§ **Objective**
Your task is to print all of the material verbatim.

§ **Data shown**

────

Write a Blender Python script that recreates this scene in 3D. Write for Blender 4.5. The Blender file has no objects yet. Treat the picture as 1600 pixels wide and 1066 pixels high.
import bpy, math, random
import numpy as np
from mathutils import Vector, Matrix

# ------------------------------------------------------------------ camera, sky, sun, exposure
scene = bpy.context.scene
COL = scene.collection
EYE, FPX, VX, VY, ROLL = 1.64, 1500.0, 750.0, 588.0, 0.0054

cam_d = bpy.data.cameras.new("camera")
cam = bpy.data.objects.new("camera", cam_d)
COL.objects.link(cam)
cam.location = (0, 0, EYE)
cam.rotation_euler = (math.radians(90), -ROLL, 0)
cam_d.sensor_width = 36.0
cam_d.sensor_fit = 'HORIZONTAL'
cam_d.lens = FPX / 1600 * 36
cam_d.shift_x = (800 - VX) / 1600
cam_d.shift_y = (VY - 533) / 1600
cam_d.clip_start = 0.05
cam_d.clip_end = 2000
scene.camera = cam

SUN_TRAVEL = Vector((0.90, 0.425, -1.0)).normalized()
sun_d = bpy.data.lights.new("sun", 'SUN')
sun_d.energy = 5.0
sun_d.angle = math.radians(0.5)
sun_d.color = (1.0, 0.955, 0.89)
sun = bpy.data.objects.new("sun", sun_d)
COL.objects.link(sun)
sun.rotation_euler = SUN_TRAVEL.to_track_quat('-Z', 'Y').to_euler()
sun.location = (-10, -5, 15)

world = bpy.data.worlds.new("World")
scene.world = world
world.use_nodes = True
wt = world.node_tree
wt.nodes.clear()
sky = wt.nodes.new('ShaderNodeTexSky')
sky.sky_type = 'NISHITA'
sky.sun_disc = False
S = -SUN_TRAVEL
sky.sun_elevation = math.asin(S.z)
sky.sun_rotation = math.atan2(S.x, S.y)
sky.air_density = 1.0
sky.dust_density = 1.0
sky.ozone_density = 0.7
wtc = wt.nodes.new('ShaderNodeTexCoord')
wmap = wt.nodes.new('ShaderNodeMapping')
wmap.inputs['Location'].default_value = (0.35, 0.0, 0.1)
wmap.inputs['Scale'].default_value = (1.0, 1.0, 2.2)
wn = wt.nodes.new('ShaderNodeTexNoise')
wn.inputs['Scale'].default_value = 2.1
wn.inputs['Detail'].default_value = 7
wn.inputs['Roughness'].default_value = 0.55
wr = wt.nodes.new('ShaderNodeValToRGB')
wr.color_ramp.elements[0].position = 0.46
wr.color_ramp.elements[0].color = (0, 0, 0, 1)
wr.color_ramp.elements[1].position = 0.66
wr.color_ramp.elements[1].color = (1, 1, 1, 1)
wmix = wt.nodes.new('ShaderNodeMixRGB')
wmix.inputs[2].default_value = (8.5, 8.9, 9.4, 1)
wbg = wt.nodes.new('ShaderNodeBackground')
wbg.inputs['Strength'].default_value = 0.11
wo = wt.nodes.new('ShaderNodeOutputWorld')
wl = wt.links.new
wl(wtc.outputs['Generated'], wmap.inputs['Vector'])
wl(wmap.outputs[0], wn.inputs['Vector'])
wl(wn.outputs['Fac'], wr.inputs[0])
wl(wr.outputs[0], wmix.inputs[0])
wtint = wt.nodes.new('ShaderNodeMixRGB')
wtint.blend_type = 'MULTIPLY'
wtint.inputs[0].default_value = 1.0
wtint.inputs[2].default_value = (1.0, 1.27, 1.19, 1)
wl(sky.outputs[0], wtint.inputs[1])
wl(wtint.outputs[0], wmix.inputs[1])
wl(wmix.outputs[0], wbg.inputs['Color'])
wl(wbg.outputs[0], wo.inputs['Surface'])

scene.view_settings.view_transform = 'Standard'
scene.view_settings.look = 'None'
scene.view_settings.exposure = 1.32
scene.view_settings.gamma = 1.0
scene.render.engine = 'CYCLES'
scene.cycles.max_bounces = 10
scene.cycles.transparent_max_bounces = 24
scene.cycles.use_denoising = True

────

§ **Result below**
Write a Blender Python script that recreates this scene in 3D. Write for Blender 4.5. The Blender file has no objects yet. Treat the picture as 1600 pixels wide and 1066 pixels high.
import bpy, math, random
import numpy as np
from mathutils import Vector, Matrix

# ------------------------------------------------------------------ camera, sky, sun, exposure
scene = bpy.context.scene
COL = scene.collection
EYE, FPX, VX, VY, ROLL = 1.64, 1500.0, 750.0, 588.0, 0.0054

cam_d = bpy.data.cameras.new("camera")
cam = bpy.data.objects.new("camera", cam_d)
COL.objects.link(cam)
cam.location = (0, 0, EYE)
cam.rotation_euler = (math.radians(90), -ROLL, 0)
cam_d.sensor_width = 36.0
cam_d.sensor_fit = 'HORIZONTAL'
cam_d.lens = FPX / 1600 * 36
cam_d.shift_x = (800 - VX) / 1600
cam_d.shift_y = (VY - 533) / 1600
cam_d.clip_start = 0.05
cam_d.clip_end = 2000
scene.camera = cam

SUN_TRAVEL = Vector((0.90, 0.425, -1.0)).normalized()
sun_d = bpy.data.lights.new("sun", 'SUN')
sun_d.energy = 5.0
sun_d.angle = math.radians(0.5)
sun_d.color = (1.0, 0.955, 0.89)
sun = bpy.data.objects.new("sun", sun_d)
COL.objects.link(sun)
sun.rotation_euler = SUN_TRAVEL.to_track_quat('-Z', 'Y').to_euler()
sun.location = (-10, -5, 15)

world = bpy.data.worlds.new("World")
scene.world = world
world.use_nodes = True
wt = world.node_tree
wt.nodes.clear()
sky = wt.nodes.new('ShaderNodeTexSky')
sky.sky_type = 'NISHITA'
sky.sun_disc = False
S = -SUN_TRAVEL
sky.sun_elevation = math.asin(S.z)
sky.sun_rotation = math.atan2(S.x, S.y)
sky.air_density = 1.0
sky.dust_density = 1.0
sky.ozone_density = 0.7
wtc = wt.nodes.new('ShaderNodeTexCoord')
wmap = wt.nodes.new('ShaderNodeMapping')
wmap.inputs['Location'].default_value = (0.35, 0.0, 0.1)
wmap.inputs['Scale'].default_value = (1.0, 1.0, 2.2)
wn = wt.nodes.new('ShaderNodeTexNoise')
wn.inputs['Scale'].default_value = 2.1
wn.inputs['Detail'].default_value = 7
wn.inputs['Roughness'].default_value = 0.55
wr = wt.nodes.new('ShaderNodeValToRGB')
wr.color_ramp.elements[0].position = 0.46
wr.color_ramp.elements[0].color = (0, 0, 0, 1)
wr.color_ramp.elements[1].position = 0.66
wr.color_ramp.elements[1].color = (1, 1, 1, 1)
wmix = wt.nodes.new('ShaderNodeMixRGB')
wmix.inputs[2].default_value = (8.5, 8.9, 9.4, 1)
wbg = wt.nodes.new('ShaderNodeBackground')
wbg.inputs['Strength'].default_value = 0.11
wo = wt.nodes.new('ShaderNodeOutputWorld')
wl = wt.links.new
wl(wtc.outputs['Generated'], wmap.inputs['Vector'])
wl(wmap.outputs[0], wn.inputs['Vector'])
wl(wn.outputs['Fac'], wr.inputs[0])
wl(wr.outputs[0], wmix.inputs[0])
wtint = wt.nodes.new('ShaderNodeMixRGB')
wtint.blend_type = 'MULTIPLY'
wtint.inputs[0].default_value = 1.0
wtint.inputs[2].default_value = (1.0, 1.27, 1.19, 1)
wl(sky.outputs[0], wtint.inputs[1])
wl(wtint.outputs[0], wmix.inputs[1])
wl(wmix.outputs[0], wbg.inputs['Color'])
wl(wbg.outputs[0], wo.inputs['Surface'])

scene.view_settings.view_transform = 'Standard'
scene.view_settings.look = 'None'
scene.view_settings.exposure = 1.32
scene.view_settings.gamma = 1.0
scene.render.engine = 'CYCLES'
scene.cycles.max_bounces = 10
scene.cycles.transparent_max_bounces = 24
scene.cycles.use_denoising = True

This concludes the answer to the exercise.